• What the task requires
Copy the listing below in full and skip every picture.

• Source data
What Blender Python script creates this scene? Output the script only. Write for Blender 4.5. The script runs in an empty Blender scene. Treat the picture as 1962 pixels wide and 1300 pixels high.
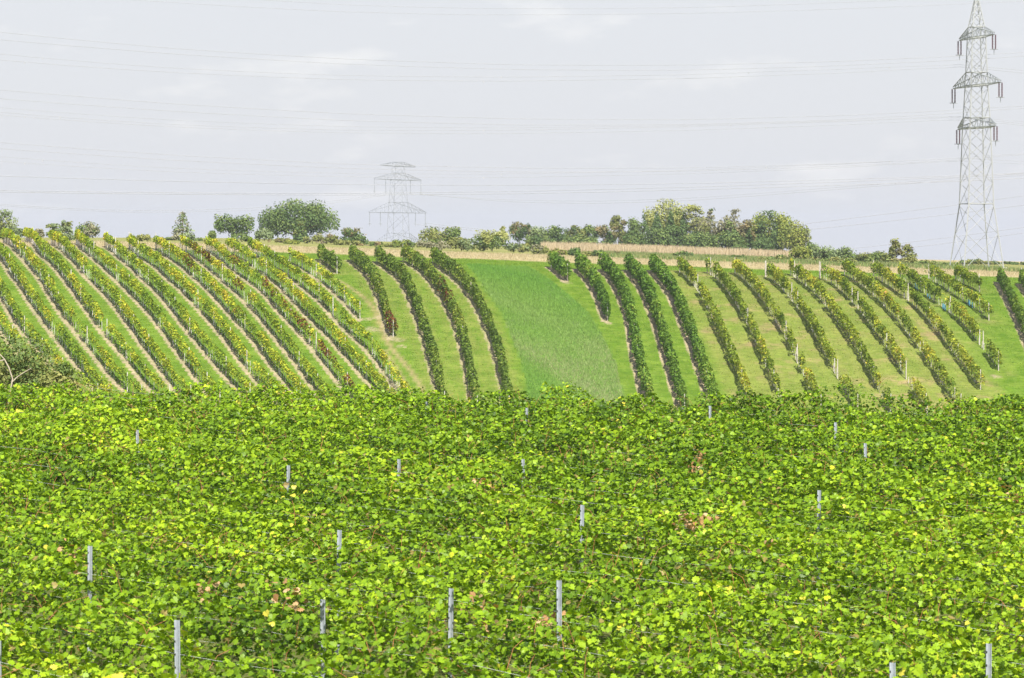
import bpy, math, random
import numpy as np
C = bpy.context.scene
COL = C.collection
R = math.radians
rng = np.random.default_rng(7)
random.seed(7)
# ------------------------------------------------------------------ camera, world, sun
F, CX, HY = 5563.0, 981.0, 440.0          # focal length, centre and horizon of the 1962 x 1300 photograph, in its pixels
cam = bpy.data.objects.new('camera', bpy.data.cameras.new('camera'))
COL.objects.link(cam)
cam.rotation_euler = (R(90), 0, 0)
cam.data.sensor_width = 36
cam.data.lens = 36 * F / 1962
cam.data.shift_y = -(650 - HY) / 1962
cam.data.clip_start, cam.data.clip_end = 0.5, 30000
cam.data.dof.use_dof = True
cam.data.dof.focus_distance = 75
cam.data.dof.aperture_fstop = 7.0
C.camera = cam
SUN_EL, SUN_V = R(49), (0.29, -0.957)       # the sun stands high to the right, behind the camera
w = bpy.data.worlds.new("World"); C.world = w; w.use_nodes = True
nt = w.node_tree; nt.nodes.clear()
N = lambda t, **k: (lambda n: ([setattr(n, a, b) for a, b in k.items()], n)[1])(nt.nodes.new(t))
sky = N('ShaderNodeTexSky', sky_type='NISHITA', sun_disc=False, sun_elevation=SUN_EL,
        sun_rotation=math.atan2(SUN_V[0], SUN_V[1]), air_density=1.0, dust_density=2.0, ozone_density=1.0)
bg = N('ShaderNodeBackground'); out = N('ShaderNodeOutputWorld'); tc = N('ShaderNodeTexCoord')
sep = N('ShaderNodeSeparateXYZ'); nt.links.new(tc.outputs['Generated'], sep.inputs[0])
mr = N('ShaderNodeMapRange'); mr.inputs[1].default_value = 0.09; mr.inputs[2].default_value = 0.30
mr.inputs[3].default_value = 0.93; mr.inputs[4].default_value = 0.1
nt.links.new(sep.outputs['Z'], mr.inputs[0])
mp = N('ShaderNodeMapping'); mp.inputs['Scale'].default_value = (11.0, 11.0, 38.0); mp.inputs['Location'].default_value = (0.35, 0.2, 0.1)
nt.links.new(tc.outputs['Generated'], mp.inputs[0])
no = N('ShaderNodeTexNoise'); no.inputs['Scale'].default_value = 1.6; no.inputs['Detail'].default_value = 6; no.inputs['Roughness'].default_value = 0.55
nt.links.new(mp.outputs[0], no.inputs[0])
cr = N('ShaderNodeValToRGB'); cr.color_ramp.elements[0].position = 0.57; cr.color_ramp.elements[1].position = 0.72
cr.color_ramp.elements[0].color = (4.06, 4.14, 4.36, 1); cr.color_ramp.elements[1].color = (4.75, 4.75, 4.82, 1)
nt.links.new(no.outputs[0], cr.inputs[0])
mx = N('ShaderNodeMix', data_type='RGBA')
nt.links.new(mr.outputs[0], mx.inputs[0]); nt.links.new(sky.outputs[0], mx.inputs[6]); nt.links.new(cr.outputs[0], mx.inputs[7])
nt.links.new(mx.outputs[2], bg.inputs[0]); bg.inputs[1].default_value = 0.1
nt.links.new(bg.outputs[0], out.inputs[0])
sun = bpy.data.objects.new('sun', bpy.data.lights.new('sun', 'SUN')); COL.objects.link(sun)
sun.data.energy = 5.0; sun.data.angle = R(0.5); sun.data.color = (1.0, 0.95, 0.86)
from mathutils import Vector
ce = math.cos(SUN_EL); hl = math.hypot(*SUN_V)
TO_SUN = Vector((SUN_V[0] / hl * ce, SUN_V[1] / hl * ce, math.sin(SUN_EL)))
sun.rotation_euler = TO_SUN.to_track_quat('Z', 'Y').to_euler()
C.view_settings.view_transform = 'Standard'; C.view_settings.look = 'None'
C.view_settings.exposure = 0.95; C.view_settings.gamma = 1
C.cycles.max_bounces = 6; C.cycles.transmission_bounces = 4; C.cycles.diffuse_bounces = 3
C.cycles.volume_bounces = 0; C.cycles.use_fast_gi = False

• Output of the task
What Blender Python script creates this scene? Output the script only. Write for Blender 4.5. The script runs in an empty Blender scene. Treat the picture as 1962 pixels wide and 1300 pixels high.
import bpy, math, random
import numpy as np
C = bpy.context.scene
COL = C.collection
R = math.radians
rng = np.random.default_rng(7)
random.seed(7)
# ------------------------------------------------------------------ camera, world, sun
F, CX, HY = 5563.0, 981.0, 440.0          # focal length, centre and horizon of the 1962 x 1300 photograph, in its pixels
cam = bpy.data.objects.new('camera', bpy.data.cameras.new('camera'))
COL.objects.link(cam)
cam.rotation_euler = (R(90), 0, 0)
cam.data.sensor_width = 36
cam.data.lens = 36 * F / 1962
cam.data.shift_y = -(650 - HY) / 1962
cam.data.clip_start, cam.data.clip_end = 0.5, 30000
cam.data.dof.use_dof = True
cam.data.dof.focus_distance = 75
cam.data.dof.aperture_fstop = 7.0
C.camera = cam
SUN_EL, SUN_V = R(49), (0.29, -0.957)       # the sun stands high to the right, behind the camera
w = bpy.data.worlds.new("World"); C.world = w; w.use_nodes = True
nt = w.node_tree; nt.nodes.clear()
N = lambda t, **k: (lambda n: ([setattr(n, a, b) for a, b in k.items()], n)[1])(nt.nodes.new(t))
sky = N('ShaderNodeTexSky', sky_type='NISHITA', sun_disc=False, sun_elevation=SUN_EL,
        sun_rotation=math.atan2(SUN_V[0], SUN_V[1]), air_density=1.0, dust_density=2.0, ozone_density=1.0)
bg = N('ShaderNodeBackground'); out = N('ShaderNodeOutputWorld'); tc = N('ShaderNodeTexCoord')
sep = N('ShaderNodeSeparateXYZ'); nt.links.new(tc.outputs['Generated'], sep.inputs[0])
mr = N('ShaderNodeMapRange'); mr.inputs[1].default_value = 0.09; mr.inputs[2].default_value = 0.30
mr.inputs[3].default_value = 0.93; mr.inputs[4].default_value = 0.1
nt.links.new(sep.outputs['Z'], mr.inputs[0])
mp = N('ShaderNodeMapping'); mp.inputs['Scale'].default_value = (11.0, 11.0, 38.0); mp.inputs['Location'].default_value = (0.35, 0.2, 0.1)
nt.links.new(tc.outputs['Generated'], mp.inputs[0])
no = N('ShaderNodeTexNoise'); no.inputs['Scale'].default_value = 1.6; no.inputs['Detail'].default_value = 6; no.inputs['Roughness'].default_value = 0.55
nt.links.new(mp.outputs[0], no.inputs[0])
cr = N('ShaderNodeValToRGB'); cr.color_ramp.elements[0].position = 0.57; cr.color_ramp.elements[1].position = 0.72
cr.color_ramp.elements[0].color = (4.06, 4.14, 4.36, 1); cr.color_ramp.elements[1].color = (4.75, 4.75, 4.82, 1)
nt.links.new(no.outputs[0], cr.inputs[0])
mx = N('ShaderNodeMix', data_type='RGBA')
nt.links.new(mr.outputs[0], mx.inputs[0]); nt.links.new(sky.outputs[0], mx.inputs[6]); nt.links.new(cr.outputs[0], mx.inputs[7])
nt.links.new(mx.outputs[2], bg.inputs[0]); bg.inputs[1].default_value = 0.1
nt.links.new(bg.outputs[0], out.inputs[0])
sun = bpy.data.objects.new('sun', bpy.data.lights.new('sun', 'SUN')); COL.objects.link(sun)
sun.data.energy = 5.0; sun.data.angle = R(0.5); sun.data.color = (1.0, 0.95, 0.86)
from mathutils import Vector
ce = math.cos(SUN_EL); hl = math.hypot(*SUN_V)
TO_SUN = Vector((SUN_V[0] / hl * ce, SUN_V[1] / hl * ce, math.sin(SUN_EL)))
sun.rotation_euler = TO_SUN.to_track_quat('Z', 'Y').to_euler()
C.view_settings.view_transform = 'Standard'; C.view_settings.look = 'None'
C.view_settings.exposure = 0.95; C.view_settings.gamma = 1
C.cycles.max_bounces = 6; C.cycles.transmission_bounces = 4; C.cycles.diffuse_bounces = 3
C.cycles.volume_bounces = 0; C.cycles.use_fast_gi = False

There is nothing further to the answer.